Harvey Pekar and Bob Swain
In memoriam
By Robert Faires, Fri., July 16, 2010
"Page Two: Work and Splendor" by Louis Black
"Stairway to Cleveland" by Raoul Hernandez
"Off the Record" by Austin Powell

An influential theatremaker is gone. J. Robert Swain, known to friends as Bob, died July 7, one day shy of his 82nd birthday. The native of Detroit arrived in Austin in the Seventies, following stints in Martin, Tenn., where he launched the Vanguard Theatre at the University of Tennessee at Martin, and San Antonio, where he taught theatre at Trinity University and co-founded the First Repertory Company, where he worked with Jaston Williams and Joe Sears early in their careers. Moving up I-35, he served as a professor of drama and theatre arts at Austin Community College and artistic director for the Zachary Scott Theatre Center, where he gave work in the costume shop to a young Stephen MacMillan Moser. (For the Style Avatar's remembrance of Swain, see "After a Fashion.") Actor and designer Michael Sullivan, who first worked with Swain (and Williams) on a production of Marat/Sade at Zach, recalls: "Bob was a Marine and often took the directorial approach of a drill instructor, especially when it came to actors learning their lines.
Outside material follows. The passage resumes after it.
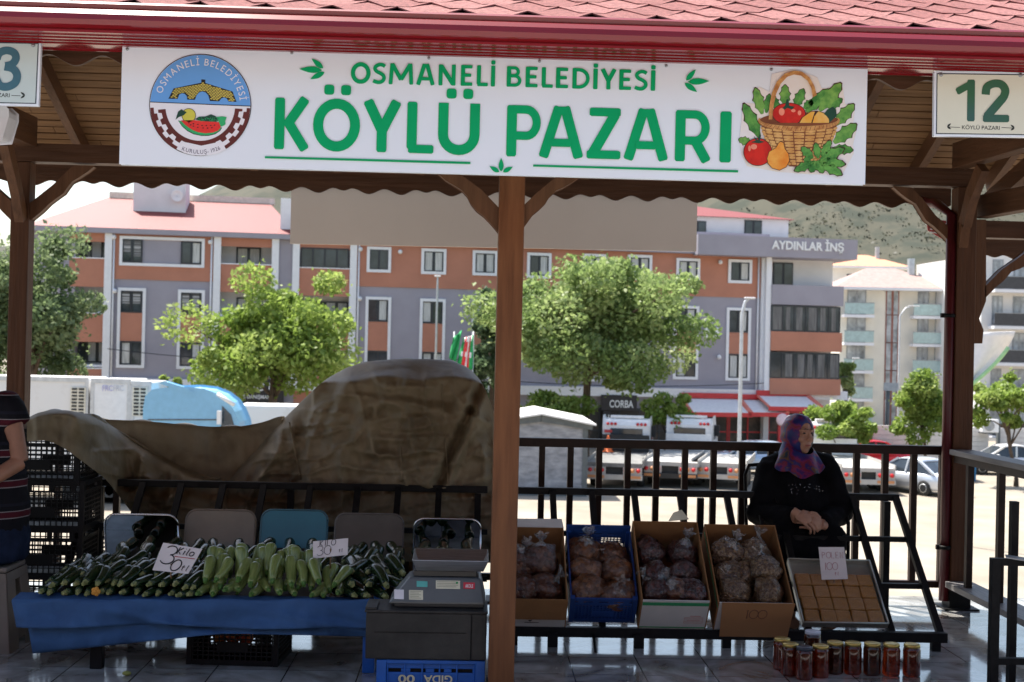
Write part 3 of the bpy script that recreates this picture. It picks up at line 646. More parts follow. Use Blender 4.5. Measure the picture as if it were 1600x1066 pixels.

Woe to the actor who showed up with a script on the day that Bob declared that a cast was to be 'off-book.' But Bob, with his ready smile and good humor, was ultimately a benevolent dictator as a director, and every member of a cast, from the most to the least experienced, always learned and benefited from Bob's insights." Swain is survived by his wife, Polly; son Robb and daughter-in-law Lorrie; grandsons Colby, Brandon, and Dillon; and the mother of his children, Doris Jane Swain of San Antonio.